Two foreign-owned investment funds have sold off their
stakes in a vegetable oil maker, claiming the firm’s chairman did not
function transparently, jeopardizing profitability.


Tuong An Vegetable Oil Joint Stock Co. (TAC) became
the most active stock by volume in Ho Chi Minh City last Tuesday, with
more than one million shares exchanging hands. Of this, 816,260 shares
were sold by foreign investors.


UK’s Amersham Industries Ltd. sold 231,140 shares to
reduce its stake from 5.93 percent to 4.71 percent on July 11. The
UK-based fund sold all of its holding last month, according to a source
from the company.


France’s Jaccar Capital Fund made a similar pattern,
selling 219,760 shares to cut its stake from 6.01 percent to 4.85
percent in August.


Shares of Tuong An Vegetable Oil Joint Stock Co. Monday closed down VND1,800, or 4.85 percent, to VND35,300.

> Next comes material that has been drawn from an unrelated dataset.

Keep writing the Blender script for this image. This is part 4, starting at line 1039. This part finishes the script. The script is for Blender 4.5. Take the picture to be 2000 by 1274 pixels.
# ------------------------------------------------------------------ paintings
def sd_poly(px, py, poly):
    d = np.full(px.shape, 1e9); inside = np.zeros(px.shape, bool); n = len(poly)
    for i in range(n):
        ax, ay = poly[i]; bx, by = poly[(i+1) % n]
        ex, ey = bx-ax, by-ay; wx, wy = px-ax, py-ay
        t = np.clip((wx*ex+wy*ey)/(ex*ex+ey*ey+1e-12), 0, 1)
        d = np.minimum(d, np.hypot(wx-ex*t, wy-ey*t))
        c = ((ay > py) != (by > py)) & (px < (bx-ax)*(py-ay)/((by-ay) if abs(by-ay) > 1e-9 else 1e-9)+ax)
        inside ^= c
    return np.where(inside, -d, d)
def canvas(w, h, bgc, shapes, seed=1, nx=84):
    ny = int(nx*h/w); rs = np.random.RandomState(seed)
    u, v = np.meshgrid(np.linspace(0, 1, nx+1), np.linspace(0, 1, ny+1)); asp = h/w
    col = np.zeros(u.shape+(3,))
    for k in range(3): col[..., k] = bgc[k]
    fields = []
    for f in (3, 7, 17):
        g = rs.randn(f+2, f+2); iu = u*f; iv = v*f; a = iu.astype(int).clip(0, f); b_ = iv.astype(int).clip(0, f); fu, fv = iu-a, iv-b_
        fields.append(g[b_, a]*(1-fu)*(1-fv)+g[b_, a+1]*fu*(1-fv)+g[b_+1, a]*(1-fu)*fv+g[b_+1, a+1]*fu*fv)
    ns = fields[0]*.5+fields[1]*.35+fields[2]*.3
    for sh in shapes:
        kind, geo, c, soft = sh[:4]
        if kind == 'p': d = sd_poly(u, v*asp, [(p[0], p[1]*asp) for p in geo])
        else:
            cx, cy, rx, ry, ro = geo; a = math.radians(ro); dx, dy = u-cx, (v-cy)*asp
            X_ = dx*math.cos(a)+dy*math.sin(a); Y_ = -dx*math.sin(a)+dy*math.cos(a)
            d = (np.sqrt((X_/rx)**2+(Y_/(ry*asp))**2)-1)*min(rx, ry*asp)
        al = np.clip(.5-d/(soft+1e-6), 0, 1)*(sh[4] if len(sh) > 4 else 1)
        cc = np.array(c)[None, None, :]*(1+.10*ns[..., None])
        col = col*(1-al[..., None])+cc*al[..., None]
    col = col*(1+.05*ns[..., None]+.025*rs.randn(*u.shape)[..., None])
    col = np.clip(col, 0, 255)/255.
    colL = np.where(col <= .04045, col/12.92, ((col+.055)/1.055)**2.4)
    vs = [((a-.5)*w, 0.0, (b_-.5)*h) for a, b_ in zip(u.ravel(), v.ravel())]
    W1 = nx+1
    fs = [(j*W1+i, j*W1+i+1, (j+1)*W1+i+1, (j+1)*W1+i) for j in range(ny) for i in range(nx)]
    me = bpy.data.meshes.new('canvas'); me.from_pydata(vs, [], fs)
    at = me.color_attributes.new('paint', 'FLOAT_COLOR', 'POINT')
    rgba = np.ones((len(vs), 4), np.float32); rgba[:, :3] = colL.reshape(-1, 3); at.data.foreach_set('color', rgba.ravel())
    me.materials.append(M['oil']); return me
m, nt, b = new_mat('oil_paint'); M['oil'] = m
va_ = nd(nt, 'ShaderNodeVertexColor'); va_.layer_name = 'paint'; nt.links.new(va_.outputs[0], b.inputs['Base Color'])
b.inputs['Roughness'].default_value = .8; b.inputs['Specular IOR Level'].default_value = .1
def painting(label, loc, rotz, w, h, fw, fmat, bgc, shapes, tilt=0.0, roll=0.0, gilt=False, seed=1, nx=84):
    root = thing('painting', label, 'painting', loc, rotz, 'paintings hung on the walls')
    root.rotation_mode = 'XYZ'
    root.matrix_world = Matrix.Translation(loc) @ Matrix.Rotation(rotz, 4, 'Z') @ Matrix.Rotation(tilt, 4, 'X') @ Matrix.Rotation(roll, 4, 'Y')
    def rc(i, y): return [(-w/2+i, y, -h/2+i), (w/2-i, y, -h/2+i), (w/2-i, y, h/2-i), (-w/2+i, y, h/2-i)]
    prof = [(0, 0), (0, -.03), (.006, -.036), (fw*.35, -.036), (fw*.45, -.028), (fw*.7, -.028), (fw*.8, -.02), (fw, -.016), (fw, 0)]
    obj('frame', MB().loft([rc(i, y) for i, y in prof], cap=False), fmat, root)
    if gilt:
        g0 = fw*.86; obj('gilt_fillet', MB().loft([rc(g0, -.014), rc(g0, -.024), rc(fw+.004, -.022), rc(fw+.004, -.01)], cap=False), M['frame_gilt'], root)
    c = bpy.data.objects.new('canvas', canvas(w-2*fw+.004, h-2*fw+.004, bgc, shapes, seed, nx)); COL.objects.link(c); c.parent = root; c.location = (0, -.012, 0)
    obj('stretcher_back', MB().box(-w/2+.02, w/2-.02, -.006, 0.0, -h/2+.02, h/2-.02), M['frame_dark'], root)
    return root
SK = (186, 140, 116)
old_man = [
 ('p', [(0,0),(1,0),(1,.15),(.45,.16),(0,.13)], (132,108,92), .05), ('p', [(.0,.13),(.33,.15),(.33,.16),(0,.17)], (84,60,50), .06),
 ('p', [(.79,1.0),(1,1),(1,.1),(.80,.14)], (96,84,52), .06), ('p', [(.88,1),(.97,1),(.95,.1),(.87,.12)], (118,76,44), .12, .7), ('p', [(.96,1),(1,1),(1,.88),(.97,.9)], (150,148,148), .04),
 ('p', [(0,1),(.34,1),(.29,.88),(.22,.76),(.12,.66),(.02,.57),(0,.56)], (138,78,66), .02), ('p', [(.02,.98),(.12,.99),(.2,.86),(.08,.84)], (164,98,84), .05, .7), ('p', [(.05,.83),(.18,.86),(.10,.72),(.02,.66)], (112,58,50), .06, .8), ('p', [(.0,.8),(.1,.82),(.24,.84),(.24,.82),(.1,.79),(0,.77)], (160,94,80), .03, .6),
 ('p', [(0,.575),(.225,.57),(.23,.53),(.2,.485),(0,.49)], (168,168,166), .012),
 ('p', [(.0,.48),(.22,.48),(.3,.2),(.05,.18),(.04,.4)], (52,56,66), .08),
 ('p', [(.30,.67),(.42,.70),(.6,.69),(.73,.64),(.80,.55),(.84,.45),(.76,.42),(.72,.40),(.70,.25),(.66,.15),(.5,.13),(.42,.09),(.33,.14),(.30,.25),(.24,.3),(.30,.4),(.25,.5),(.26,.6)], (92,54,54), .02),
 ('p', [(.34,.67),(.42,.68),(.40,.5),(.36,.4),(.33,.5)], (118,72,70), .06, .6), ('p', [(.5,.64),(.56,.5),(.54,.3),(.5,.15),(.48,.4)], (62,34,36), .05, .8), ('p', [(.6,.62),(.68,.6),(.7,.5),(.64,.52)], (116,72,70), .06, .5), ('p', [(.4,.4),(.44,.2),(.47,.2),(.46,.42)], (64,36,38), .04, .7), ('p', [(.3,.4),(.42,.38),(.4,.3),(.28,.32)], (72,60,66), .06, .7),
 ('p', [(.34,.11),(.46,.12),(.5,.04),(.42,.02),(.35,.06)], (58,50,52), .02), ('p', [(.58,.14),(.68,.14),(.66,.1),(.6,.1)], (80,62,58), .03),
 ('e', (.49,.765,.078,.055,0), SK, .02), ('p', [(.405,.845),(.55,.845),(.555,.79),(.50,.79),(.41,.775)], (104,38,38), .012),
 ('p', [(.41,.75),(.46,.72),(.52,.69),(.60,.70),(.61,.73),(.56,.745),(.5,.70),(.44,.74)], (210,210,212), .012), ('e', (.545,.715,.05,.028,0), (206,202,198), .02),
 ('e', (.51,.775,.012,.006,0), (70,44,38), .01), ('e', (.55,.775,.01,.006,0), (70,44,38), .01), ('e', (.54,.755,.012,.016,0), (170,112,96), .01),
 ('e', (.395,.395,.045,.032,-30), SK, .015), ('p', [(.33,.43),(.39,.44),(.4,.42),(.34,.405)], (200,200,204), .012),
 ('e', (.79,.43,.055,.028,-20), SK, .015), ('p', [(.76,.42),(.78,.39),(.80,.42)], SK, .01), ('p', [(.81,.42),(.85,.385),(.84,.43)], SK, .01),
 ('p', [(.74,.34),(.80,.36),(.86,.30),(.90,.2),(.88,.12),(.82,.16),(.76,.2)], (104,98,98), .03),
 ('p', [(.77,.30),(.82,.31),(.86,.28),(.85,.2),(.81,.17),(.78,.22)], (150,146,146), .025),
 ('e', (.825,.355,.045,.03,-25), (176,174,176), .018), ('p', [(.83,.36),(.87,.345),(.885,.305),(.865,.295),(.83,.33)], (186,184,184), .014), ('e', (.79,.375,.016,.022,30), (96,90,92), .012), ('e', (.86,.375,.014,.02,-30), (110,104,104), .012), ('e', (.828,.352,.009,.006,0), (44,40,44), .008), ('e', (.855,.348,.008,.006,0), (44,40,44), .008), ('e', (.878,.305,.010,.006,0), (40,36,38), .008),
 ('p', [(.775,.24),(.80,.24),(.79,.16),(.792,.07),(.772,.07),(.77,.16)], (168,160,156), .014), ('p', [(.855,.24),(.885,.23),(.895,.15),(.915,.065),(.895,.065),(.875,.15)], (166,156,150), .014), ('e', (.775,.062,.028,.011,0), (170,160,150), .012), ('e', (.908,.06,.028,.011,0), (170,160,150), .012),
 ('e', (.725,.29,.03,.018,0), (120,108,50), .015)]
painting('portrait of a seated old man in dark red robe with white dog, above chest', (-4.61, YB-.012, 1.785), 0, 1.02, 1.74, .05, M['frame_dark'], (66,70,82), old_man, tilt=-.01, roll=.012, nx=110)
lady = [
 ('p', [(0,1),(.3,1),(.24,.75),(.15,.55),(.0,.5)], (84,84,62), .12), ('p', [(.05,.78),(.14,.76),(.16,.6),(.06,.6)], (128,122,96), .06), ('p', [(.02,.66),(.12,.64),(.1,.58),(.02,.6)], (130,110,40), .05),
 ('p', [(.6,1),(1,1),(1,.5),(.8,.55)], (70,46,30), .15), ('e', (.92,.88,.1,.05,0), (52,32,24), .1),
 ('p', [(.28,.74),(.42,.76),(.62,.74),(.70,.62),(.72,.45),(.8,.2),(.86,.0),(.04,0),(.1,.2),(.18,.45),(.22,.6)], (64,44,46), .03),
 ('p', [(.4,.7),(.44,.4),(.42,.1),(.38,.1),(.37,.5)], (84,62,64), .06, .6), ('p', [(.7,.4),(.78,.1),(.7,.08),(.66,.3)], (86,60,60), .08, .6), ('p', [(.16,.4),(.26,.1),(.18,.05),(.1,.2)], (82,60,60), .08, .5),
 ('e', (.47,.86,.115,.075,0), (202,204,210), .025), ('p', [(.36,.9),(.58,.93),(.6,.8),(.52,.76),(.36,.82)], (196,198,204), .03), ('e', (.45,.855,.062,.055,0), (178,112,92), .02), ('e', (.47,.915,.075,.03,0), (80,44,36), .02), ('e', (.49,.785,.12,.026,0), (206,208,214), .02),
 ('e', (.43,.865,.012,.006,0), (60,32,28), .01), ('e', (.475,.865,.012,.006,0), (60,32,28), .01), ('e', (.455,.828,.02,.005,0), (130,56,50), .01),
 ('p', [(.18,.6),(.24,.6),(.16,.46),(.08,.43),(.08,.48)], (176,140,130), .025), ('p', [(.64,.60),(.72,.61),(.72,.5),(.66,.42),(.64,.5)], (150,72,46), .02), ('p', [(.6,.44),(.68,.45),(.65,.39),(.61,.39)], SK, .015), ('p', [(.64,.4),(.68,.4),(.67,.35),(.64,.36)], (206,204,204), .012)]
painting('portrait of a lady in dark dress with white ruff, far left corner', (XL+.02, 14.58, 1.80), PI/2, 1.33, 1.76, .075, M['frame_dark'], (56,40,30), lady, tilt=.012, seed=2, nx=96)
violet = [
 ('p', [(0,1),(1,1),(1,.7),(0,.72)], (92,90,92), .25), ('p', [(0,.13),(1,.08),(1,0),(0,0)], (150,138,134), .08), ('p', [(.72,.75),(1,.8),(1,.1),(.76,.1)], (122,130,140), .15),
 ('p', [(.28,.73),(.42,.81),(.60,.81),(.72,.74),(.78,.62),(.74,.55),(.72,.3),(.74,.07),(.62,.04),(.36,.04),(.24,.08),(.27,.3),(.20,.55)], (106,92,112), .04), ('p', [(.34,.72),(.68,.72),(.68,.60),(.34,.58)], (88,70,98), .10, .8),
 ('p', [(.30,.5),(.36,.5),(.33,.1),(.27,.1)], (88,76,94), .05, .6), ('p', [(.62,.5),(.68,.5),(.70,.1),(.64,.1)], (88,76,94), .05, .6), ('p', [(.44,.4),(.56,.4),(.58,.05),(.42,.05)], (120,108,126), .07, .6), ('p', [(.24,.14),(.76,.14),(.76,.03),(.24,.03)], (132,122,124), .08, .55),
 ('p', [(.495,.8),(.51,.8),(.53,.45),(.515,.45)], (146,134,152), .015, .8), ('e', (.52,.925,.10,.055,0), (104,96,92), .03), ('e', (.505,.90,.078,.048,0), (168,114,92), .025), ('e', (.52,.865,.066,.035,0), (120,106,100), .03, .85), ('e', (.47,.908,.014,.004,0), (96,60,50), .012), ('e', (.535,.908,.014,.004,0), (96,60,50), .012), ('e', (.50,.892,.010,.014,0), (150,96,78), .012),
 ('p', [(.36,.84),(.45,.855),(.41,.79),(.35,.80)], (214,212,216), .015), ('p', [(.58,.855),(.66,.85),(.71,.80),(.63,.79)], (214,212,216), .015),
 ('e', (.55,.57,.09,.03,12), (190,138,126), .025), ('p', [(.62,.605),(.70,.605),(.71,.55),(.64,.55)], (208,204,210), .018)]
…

Conflicts over the firm’s management began early last
year and involved The National Company for Vegetable Oils, Aromas and
Cosmetics of Vietnam, known as Vocarimex, which holds 51 percent in the
firm on behalf of the State.


Jaccar’s country chief Vo Thi Huyen Lan explained:
“The firm’s general director should have been in charge of choosing the
bidder for sourcing materials. But the company’s chairman Doan Tan
Nghiep, who is also Vocarimex’s deputy general director, often
brandished his authority to ask bidders to fax their price lists
directly to him. As the result, Vocarimex became the supplier to Tuong
An all the time.”


Tuong An has two other directors who are also
officials of Vocarimex. General director Huynh Tuan Phuong Mai, who
often opposed the chairman’s decisions, was finally replaced after a
decision at a shareholder’s meeting last June. “Tuong An has the
potential,”


Jaccar’s investment manager Khong Van Minh told Thanh
Nien Daily. “But with management by directors who also work for
Vocarimex, its earning capability is limited and its transparency has
become low.


“There are many better-run companies inviting us to become their strategic partner. So goodbye Tuong An.”


Thanh Nien Daily’s efforts to contact Nghiep for
comments were in vain. Tuong An’s net profit for the April-June quarter
plunged 90.6 percent year-on-year to VND5.15 billion (US$310,240) while
net profit for the first half fell 11.8 percent to VND60.7 billion.


Tuong An has one foreign partner remaining –Korea’s KITMC Worldwide Vietnam RSP Balanced Fund.